Face às interrogações que surgiram na sequência do meu artigo de opinião publicado na edição de ontem do Jornal de Negócios, entendo que vale a pena frisar o que me parece ser o essencial da minha ideia.
Trata-se de uma abordagem pouco ortodoxa? Claro que sim. Em condições normais e no contexto de uma política monetária única, compete à politica orçamental estabilizar a economia e atenuar a amplitude das flutuações económicas. Mas não há margem orçamental para isso, como todos sabemos.
E não haverá outros instrumentos à disposição do Estado? Foi nesse sentido que o artigo deve ser entendido. A alternativa que propus parece-me melhor que outras como o confisco Cipriota, a saída de Portugal do euro, o pagamento dos subsídios de férias e de Natal em dívida pública, ou o continuar a jogar dinheiro dos contribuintes para um poço sem fundo (o que leva analistas à esquerda e à direita a dizer que a austeridade produz sacrifícios sem resultados). Mas é neste contexto de escolhas muito pouco confortáveis que nos encontramos. Assobiar para o lado ou enfiar a cabeça na areia não é a solução. De resto, a solução que propus está ao nível do serviço militar em tempo de guerra – claro que noutro contexto aquelas pessoas poderiam estar a fazer algo mais produtivo, mas isso seria noutro contexto.

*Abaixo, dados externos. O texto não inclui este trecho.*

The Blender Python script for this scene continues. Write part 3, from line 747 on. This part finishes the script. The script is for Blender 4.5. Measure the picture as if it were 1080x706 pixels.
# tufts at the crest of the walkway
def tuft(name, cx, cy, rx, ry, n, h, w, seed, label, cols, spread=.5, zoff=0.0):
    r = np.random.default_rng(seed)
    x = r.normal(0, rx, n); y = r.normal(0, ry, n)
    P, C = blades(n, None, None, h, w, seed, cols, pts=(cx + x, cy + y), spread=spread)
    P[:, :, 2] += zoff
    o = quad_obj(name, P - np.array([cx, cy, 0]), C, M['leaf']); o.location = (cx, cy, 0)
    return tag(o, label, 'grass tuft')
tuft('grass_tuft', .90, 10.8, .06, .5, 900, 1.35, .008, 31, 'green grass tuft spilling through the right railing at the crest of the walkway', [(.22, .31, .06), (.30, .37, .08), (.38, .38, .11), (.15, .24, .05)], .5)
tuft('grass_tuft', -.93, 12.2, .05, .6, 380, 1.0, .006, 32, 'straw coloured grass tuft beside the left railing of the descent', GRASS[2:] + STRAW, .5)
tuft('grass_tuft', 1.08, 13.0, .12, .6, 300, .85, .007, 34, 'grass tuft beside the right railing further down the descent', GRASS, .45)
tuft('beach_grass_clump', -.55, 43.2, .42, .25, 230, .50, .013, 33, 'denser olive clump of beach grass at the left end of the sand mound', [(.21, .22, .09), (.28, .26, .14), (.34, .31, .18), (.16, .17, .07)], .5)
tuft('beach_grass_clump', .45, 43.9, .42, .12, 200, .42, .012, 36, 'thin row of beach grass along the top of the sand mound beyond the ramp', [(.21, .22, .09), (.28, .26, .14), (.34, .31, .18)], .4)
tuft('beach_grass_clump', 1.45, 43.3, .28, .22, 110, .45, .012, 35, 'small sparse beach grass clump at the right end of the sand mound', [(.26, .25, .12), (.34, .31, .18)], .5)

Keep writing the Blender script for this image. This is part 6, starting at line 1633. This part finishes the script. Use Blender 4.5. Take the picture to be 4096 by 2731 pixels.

O ponto essencial é que a) a consolidação orçamental veio para ficar, e b) há que encontrar uma forma de viver com ela, atenuando os efeitos negativos que tem sobre a economia. Lá porque o Estado não pode gastar dinheiro para estabilizar a economia, isso não quer dizer que é impotente. Aliás, qual a diferença entre o que proponho e o Estado estabilizar a economia a partir de excedentes orçamentais que foram acumulados em anos anteriores através de receitas de impostos que foram maiores que as despesas (só assim se acumulou um saldo positivo)? A diferença é que quando o Estado injecta dinheiro na economia neste ou naquele programa podemos nem beneficiar com isso. Normalmente aqui aparecem os lobbies. Na minha proposta pelo menos as pessoas têm retorno pelo dinheiro que gastam (reparem que a alternativa seria pagar esse montante em impostos e ter um retorno muito pequeno), e podem escolher a composição do seu carrinho de compras. E não, não tem de ser em “tretas consumistas”, pode muito bem ser em investimento ou exportações como refiro no artigo.
O leitor mais atento ter-se-á apercebido que em lado algum eu refiro a escala da medida a discutir. É perfeitamente legítima a preocupação que muitos expressaram em termos do respeito pela propriedade privada e pelo carácter sacrossanto dos depósitos. Aceito isso, mas a ideia no seu essencial pode ser aplicada a uma parte do rendimento das pessoas, por exemplo a uma parte dos reembolsos em sede de IRS. Só não optei por essa alternativa (que serviria igualmente e teria o mesmo resultado prático) porque seria acusada de ser desigual, fazendo incidir a medida apenas sobre alguns e não sobre todos. Mas o essencial da ideia é impor um prazo de validade sobre uma parte do rendimento, não tem de mexer com o património dos Portugueses.
Claro que ninguém tem prazer em pagar impostos ou a ser coagido ao que não quer fazer (mesmo que apenas não o faça porque, como outros, tem medo do futuro), mas vivemos em sociedade e o bem estar de todos é cada vez mais interdependente.
Quem acha que esta ideia é má (com todos os insultos da praxe para quem a teve) que a combata com uma ideia melhor. Fica aqui o desafio. É o que se faz em democracia. No reverso da medalha da liberdade de expressão está a responsabilidade na acção.